#### [JOB]
Copy out exactly the lines from the start of the data to the line containing "PI = math.pi". Include both.

Start of RECORDS FOR PROCESSING

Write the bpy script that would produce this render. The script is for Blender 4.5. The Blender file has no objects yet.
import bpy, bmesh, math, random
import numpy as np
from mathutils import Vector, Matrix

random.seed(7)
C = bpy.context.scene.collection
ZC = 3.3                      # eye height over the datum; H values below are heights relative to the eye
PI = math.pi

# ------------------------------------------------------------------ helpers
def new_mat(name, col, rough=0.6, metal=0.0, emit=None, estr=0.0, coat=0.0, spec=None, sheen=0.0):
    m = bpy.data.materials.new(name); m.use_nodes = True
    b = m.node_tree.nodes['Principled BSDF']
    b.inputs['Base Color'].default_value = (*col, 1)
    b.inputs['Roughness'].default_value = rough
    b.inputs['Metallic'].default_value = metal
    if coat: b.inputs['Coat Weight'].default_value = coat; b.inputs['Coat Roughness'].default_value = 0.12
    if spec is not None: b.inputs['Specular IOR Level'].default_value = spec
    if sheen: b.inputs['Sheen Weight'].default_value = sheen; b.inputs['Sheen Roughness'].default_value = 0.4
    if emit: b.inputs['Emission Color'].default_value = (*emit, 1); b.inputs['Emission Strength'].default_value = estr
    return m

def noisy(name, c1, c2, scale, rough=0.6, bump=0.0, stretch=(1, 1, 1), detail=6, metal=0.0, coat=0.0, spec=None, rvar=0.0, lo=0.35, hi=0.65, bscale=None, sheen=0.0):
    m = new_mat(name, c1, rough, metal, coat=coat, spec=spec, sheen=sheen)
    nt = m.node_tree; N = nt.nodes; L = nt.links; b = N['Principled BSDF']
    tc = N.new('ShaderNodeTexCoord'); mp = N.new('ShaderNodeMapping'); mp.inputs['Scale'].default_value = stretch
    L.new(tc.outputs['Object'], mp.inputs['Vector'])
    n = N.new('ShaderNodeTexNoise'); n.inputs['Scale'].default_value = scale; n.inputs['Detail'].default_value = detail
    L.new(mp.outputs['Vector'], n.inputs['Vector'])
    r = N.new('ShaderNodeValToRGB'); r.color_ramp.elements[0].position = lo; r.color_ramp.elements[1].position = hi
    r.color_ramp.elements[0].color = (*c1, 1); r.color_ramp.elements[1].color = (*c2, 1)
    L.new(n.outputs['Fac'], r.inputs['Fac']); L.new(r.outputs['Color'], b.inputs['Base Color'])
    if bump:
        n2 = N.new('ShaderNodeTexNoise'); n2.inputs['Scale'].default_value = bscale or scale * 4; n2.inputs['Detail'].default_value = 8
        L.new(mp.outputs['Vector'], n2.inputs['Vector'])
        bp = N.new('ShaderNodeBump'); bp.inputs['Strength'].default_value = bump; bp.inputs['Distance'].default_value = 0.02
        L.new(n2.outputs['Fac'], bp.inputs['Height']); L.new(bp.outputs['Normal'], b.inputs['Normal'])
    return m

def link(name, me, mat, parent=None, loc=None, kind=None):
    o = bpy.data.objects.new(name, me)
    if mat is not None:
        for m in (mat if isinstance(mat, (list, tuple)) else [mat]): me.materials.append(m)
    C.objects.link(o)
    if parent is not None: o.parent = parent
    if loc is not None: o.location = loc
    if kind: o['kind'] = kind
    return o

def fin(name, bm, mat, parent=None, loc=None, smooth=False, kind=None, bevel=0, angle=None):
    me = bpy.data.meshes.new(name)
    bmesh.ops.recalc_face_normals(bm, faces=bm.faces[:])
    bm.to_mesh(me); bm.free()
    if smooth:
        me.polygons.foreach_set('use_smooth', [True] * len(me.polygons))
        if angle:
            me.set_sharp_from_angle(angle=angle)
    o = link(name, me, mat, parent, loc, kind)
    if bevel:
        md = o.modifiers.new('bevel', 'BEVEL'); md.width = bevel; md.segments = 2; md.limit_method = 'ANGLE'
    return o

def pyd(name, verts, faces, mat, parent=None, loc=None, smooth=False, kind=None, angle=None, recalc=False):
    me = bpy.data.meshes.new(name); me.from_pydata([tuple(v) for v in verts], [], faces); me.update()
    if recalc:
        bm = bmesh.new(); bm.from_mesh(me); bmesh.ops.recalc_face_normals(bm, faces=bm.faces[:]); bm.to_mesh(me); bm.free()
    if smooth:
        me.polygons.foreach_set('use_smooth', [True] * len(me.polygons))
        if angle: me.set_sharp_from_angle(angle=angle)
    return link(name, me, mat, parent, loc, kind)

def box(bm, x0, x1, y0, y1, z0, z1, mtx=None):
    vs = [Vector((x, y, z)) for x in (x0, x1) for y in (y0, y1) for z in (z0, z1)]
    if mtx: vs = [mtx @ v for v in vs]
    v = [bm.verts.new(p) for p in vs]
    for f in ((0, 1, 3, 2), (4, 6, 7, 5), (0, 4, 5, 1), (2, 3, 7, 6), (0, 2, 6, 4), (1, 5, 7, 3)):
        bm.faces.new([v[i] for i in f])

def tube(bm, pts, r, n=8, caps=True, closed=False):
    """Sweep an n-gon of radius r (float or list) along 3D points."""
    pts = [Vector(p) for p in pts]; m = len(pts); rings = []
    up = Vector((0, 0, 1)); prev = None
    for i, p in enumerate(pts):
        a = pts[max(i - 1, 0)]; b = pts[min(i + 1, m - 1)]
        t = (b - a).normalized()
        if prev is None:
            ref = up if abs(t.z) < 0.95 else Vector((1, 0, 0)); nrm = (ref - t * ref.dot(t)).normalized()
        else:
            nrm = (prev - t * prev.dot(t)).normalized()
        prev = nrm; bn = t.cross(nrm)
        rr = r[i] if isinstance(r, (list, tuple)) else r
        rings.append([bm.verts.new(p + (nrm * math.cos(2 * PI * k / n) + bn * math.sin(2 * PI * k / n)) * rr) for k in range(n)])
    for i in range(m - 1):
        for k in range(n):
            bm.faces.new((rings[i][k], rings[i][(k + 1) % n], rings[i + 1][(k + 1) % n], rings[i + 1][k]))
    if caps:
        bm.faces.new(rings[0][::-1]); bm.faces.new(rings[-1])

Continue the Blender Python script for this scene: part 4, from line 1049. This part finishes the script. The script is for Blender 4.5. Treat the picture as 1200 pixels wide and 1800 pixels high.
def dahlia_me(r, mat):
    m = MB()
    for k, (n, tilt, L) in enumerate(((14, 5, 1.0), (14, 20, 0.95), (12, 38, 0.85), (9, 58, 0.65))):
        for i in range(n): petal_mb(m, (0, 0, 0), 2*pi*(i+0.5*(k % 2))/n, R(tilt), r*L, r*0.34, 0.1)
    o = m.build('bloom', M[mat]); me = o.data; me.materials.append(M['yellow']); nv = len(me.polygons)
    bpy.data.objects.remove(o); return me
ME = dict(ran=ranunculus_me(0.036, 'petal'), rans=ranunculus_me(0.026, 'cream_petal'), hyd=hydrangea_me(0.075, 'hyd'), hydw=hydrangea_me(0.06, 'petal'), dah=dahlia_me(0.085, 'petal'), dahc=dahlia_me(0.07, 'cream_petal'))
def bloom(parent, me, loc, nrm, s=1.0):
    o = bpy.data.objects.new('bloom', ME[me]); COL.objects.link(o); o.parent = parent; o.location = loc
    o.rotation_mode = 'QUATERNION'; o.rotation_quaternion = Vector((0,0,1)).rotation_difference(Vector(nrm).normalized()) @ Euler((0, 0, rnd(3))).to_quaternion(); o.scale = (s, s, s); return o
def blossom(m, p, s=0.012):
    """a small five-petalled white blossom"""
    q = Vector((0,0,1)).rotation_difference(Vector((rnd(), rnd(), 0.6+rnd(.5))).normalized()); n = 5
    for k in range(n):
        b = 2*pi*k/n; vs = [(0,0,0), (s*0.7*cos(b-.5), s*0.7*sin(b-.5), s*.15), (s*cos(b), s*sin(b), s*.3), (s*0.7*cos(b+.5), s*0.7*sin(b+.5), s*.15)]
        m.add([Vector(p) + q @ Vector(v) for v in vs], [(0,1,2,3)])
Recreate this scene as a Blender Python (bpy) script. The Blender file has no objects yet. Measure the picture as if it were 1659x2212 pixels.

End of RECORDS FOR PROCESSING

#### [EXERCISE OUTPUT]
Write the bpy script that would produce this render. The script is for Blender 4.5. The Blender file has no objects yet.
import bpy, bmesh, math, random
import numpy as np
from mathutils import Vector, Matrix

random.seed(7)
C = bpy.context.scene.collection
ZC = 3.3                      # eye height over the datum; H values below are heights relative to the eye
PI = math.pi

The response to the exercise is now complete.